Federal Class Action Fairness Act of 2005 (CAFA) did not Shift Burden of Proving $5 Million Amount in Controversy to Plaintiff and Plaintiff’s “Damages-Limitation Provision” could be used to Avoid Federal Court Provided Plaintiff did not Thereafter Seek to Recover More than $5 Million Third Circuit Holds
Plaintiff filed a putative class action in New Jersey state court based on false advertising claims in the sale of the skin cream StriVectim-SD and asserting various state law claims. Morgan v. Gay, 471 F.3d 469, 471 (3d Cir. 2006). Defense attorneys removed the class action to federal court under the federal Class Action Fairness Act of 2005 (CAFA), and plaintiff moved to remand the class action to state court. Id. The district court granted the motion, concluding that defense attorneys had failed to establish CAFA’s $5,000,000 amount-in-controversy requirement, and the Third Circuit granted the defense leave to appeal. Id., at 471-72. As a matter of first impression in the Third Circuit, the Court of Appeals held that CAFA did not shift to plaintiff the burden of proving the amount in controversy for removal purposes, and affirmed the district court order remanding the class action to state court.

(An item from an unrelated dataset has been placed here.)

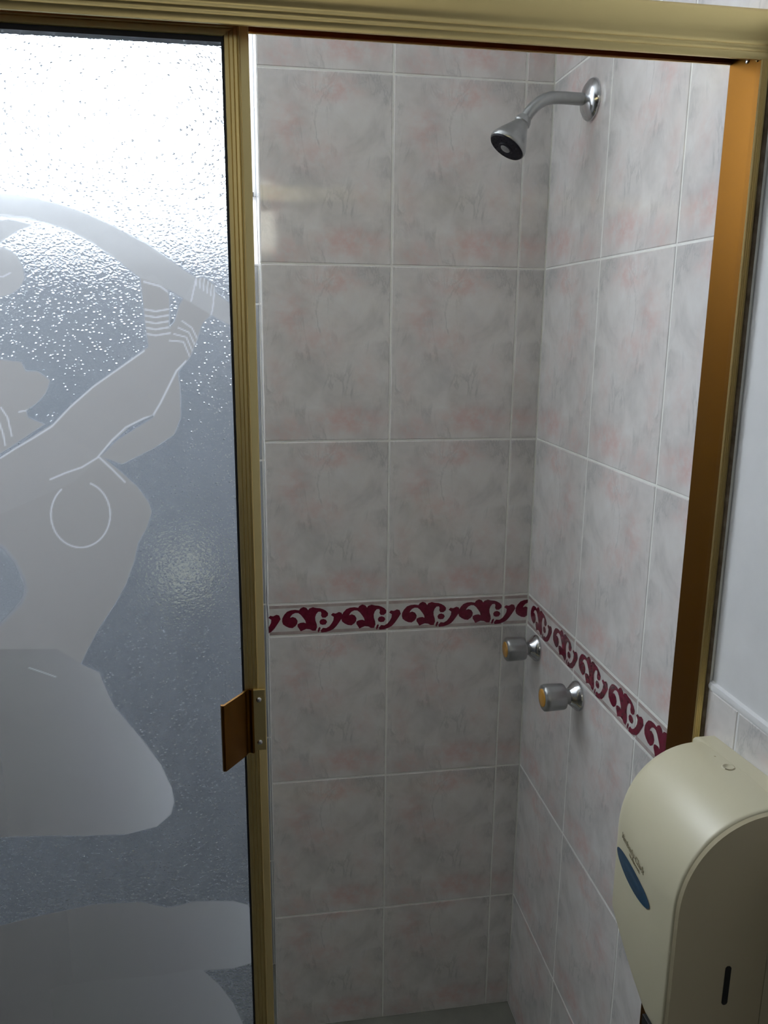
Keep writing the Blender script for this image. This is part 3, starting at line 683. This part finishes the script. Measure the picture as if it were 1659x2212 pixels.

With respect to the amount in controversy, plaintiff’s class action complaint expressly stated that the damages sought in the action, including treble damages and punitive damages, “‘shall not [in total] exceed $5 million in sum or value.'” Morgan, at 471. The district court granted the motion to remand because the defense had not established that the amount in controversy met the $5 million threshold. Id. On appeal, the Third Circuit first addressed whether CAFA shifted the burden of establishing federal court jurisdiction from the defense to the plaintiff. Id., at 472. The Circuit Court agreed with defense attorneys that the legislative history evidenced a willingness to “switch the burden of proof from the party seeking removal to the party seeking remand,” id., but ultimately concluded – as a matter of first impression in the Third Circuit – that CAFA did not alter the time-honored burden of proof and held that “the party seeking to remove the case to federal court bears the burden to establish that the amount in controversy requirement is satisfied,” id., at 473.
Turning to whether the district court erred in its analysis, the Circuit Court recognized that “[t]he Supreme Court has long held that plaintiffs may limit their claims to avoid federal subject matter jurisdiction.” Morgan, at 474 (citation omitted). The Third Circuit held that CAFA did not alter this rule. Id. The question in this case, then, became one of “good faith,” id.; if it was clear that plaintiff’s damages would “in all likelihood exceed[] $5 million” then the Court of Appeals may have reached different conclusion, id., at 475. However, the defense failed to establish a likelihood of punitive damages, provided no information as to the amount of profit allegedly subject to disgorgement, and did not submit sales information in support of a damage analysis. Id., at 475-76. The upshot of the limited amount of evidence submitted by the defense was that the Third Circuit held that defense attorneys had not shown “to a legal certainty, that the amount in controversy exceeds the statutory minimum.” Id., at 476.
Finally, the Circuit Court addressed the “risk” that plaintiff could recover in state court more than $5 million despite the express limitation contained in the class action complaint. The Third Circuit noted the “tension” presented by a legal analysis of the issue, and ultimately stated at page 477: “we admonish that a verdict in excess of the [$5 million] demand could well be deemed prejudicial to the party that sought removal to federal court when the party seeking remand uses a damages-limitation provision to avoid federal court.”
NOTE: Originally the class action had been filed in federal court on behalf of a nationwide class, but plaintiff voluntarily dismissed that complaint and filed a new class action lawsuit in New Jersey state court. Morgan, at 471.